Frank Slootman on what most CEOs get wrong artwork

Frank Slootman on what most CEOs get wrong

Knuckle Up with Nakul

April 14, 2026

Frank Slootman is the only CEO in history to take three enterprise companies public: Data Domain, ServiceNow, and Snowflake. At their peak, the companies he led were worth over $200 billion combined.
Speakers: Frank Slootman, Nakul Mandan
**Frank Slootman** (0:00)
When you come home on a Friday night, look in the mirror. Did it matter I was here? Where did I move the dials? The mission is not making everybody feel good. Hell, we'll make everybody feel bad because it's so damn uncomfortable being in a high growth operation.
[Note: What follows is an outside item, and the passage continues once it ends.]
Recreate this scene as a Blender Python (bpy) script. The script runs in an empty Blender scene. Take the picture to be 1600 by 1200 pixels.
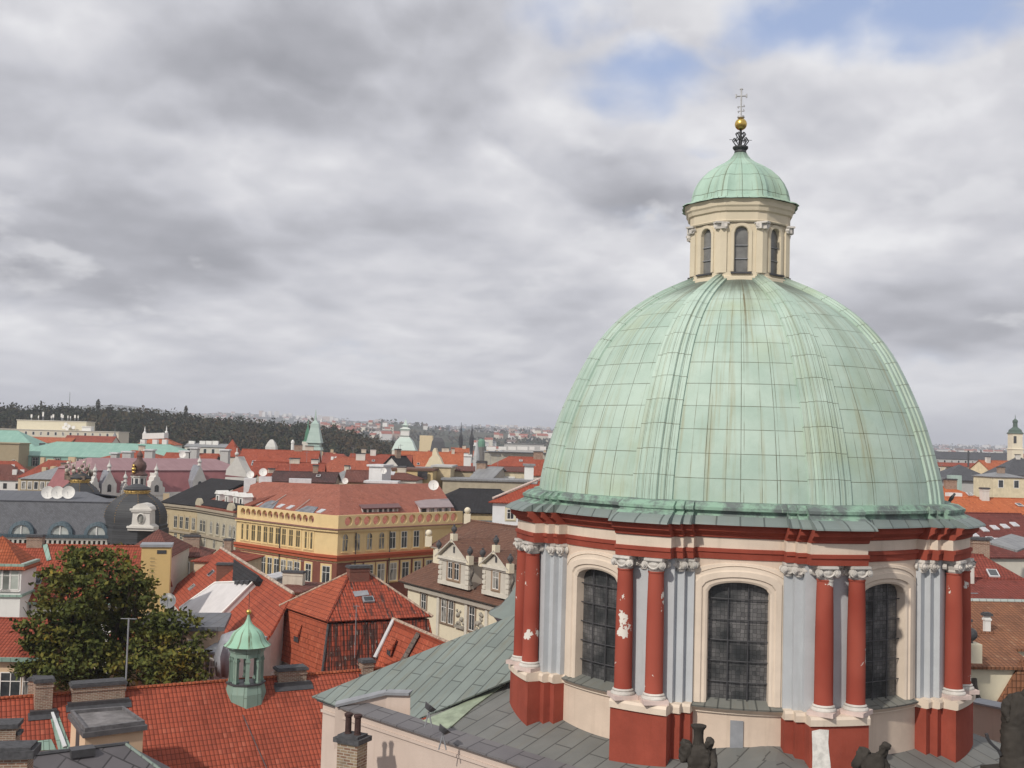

People have a tendency to kind of make things safe, but in business, we can't be safe and comfortable.

**Nakul Mandan** (0:17)
Frank Slootman is the only CEO to have taken three enterprise companies public. He also led the largest software IPO in history with Snowflake in 2020 The combined market cap of companies he's led is more than $200 billion. But all of that still doesn't fully capture the impact he's had on Silicon Valley. Frank's playbook on scaling high-performance companies as captured in his book, Amp It Up, is one that every top CEO borrows from, and one that we'll unpack today.
Frank, welcome to the show.

**Frank Slootman** (0:51)
My pleasure.

**Nakul Mandan** (0:52)
I want to start at one of the key pillars of your operating philosophy. You've said many times, being a CEO is a confrontational job. Why is it a confrontational job?

**Frank Slootman** (1:02)
It's confrontational, not in the sense that we're always chasing people down, grabbing them by the lapels and telling them they're doing a shitty job. It's more that we're always trying to compress timeframes, really envisioning outcomes and goals that are inspiring and worth getting up for in the morning.
It's really hard because every moment of the day, every interaction that you're having with people, whether it's in a meeting or a hallway conversation or whatever it is, you have an opportunity to change the intensity, the urgency, the pace, as well as, are we aiming high enough? And that's not always a rhetorical question. Yeah. So.

**Nakul Mandan** (1:42)
Is it more about the quality of output, the pace? Do you find that there's a theme amongst what are the typical confrontational issues?

**Frank Slootman** (1:50)
Well, there's also a confrontation around things that are not working, things that are not working well, things that we're hearing, crises that are developing in different parts of the world, relative to the business. So there's all of that. So what's the urgency in terms of addressing it? Are we just watching it or what?
So you're bringing a perspective to it as like, now is the time.

**Nakul Mandan** (2:16)
You've clarified that it's not about grabbing people by the lapels, but let's get real, right? Like if somebody is not doing a great job, you're telling them you're not doing a great job, their output is not to the power that you need it to be. That can get personal pretty quickly. So how do you actually manage that conversation?

**Frank Slootman** (2:33)
Look, when you're a CEO, you're not managing people like a first-level manager, right? We're really trying to bring them along in the thinking, get a better understanding of their thinking, and let the conversation go to a place where we can get people there without getting sort of in their face, if you will. Because once you do that, it's sort of the beginning of the end, and what you really want to do is change their perspective. That's really what it's about. Now, most people kind of find out a week later when they're starting to reflect on the conversation, and maybe they did get their ass kicked.
But it was done in a way that was not in the way most people would think about it.

**Nakul Mandan** (3:16)
Do you find that when you're recruiting, people are looking for that ability to take that hard feedback or, you know?

**Frank Slootman** (3:22)
Yeah, absolutely, because good people like getting feedback. Not just hard feedback, any feedback. They want to be better. You know, what am I not doing? What am I not thinking about? Am I thinking hard enough about this? I think people are hungry for that kind of interaction, rather than, you know, somebody once came up to me and said, am I supported? You know, and I'm like, you're here, aren't you?
If you're here, you are, because if you weren't supported, you wouldn't be here. So stop worrying, stop thinking about stuff like that. That's really, it was also a wake up call for me, because that's really not what I want to hear, that people spend their days worrying about stupid stuff like that. Worry about what you're doing.

**Nakul Mandan** (4:13)
Let's keep going deeper. So one of the things I've heard you say is, the way you start these conversations with your execs is, how do you think it's going?
What happens if somebody thinks it's going good or great? You think it's a complete disaster. What happens then?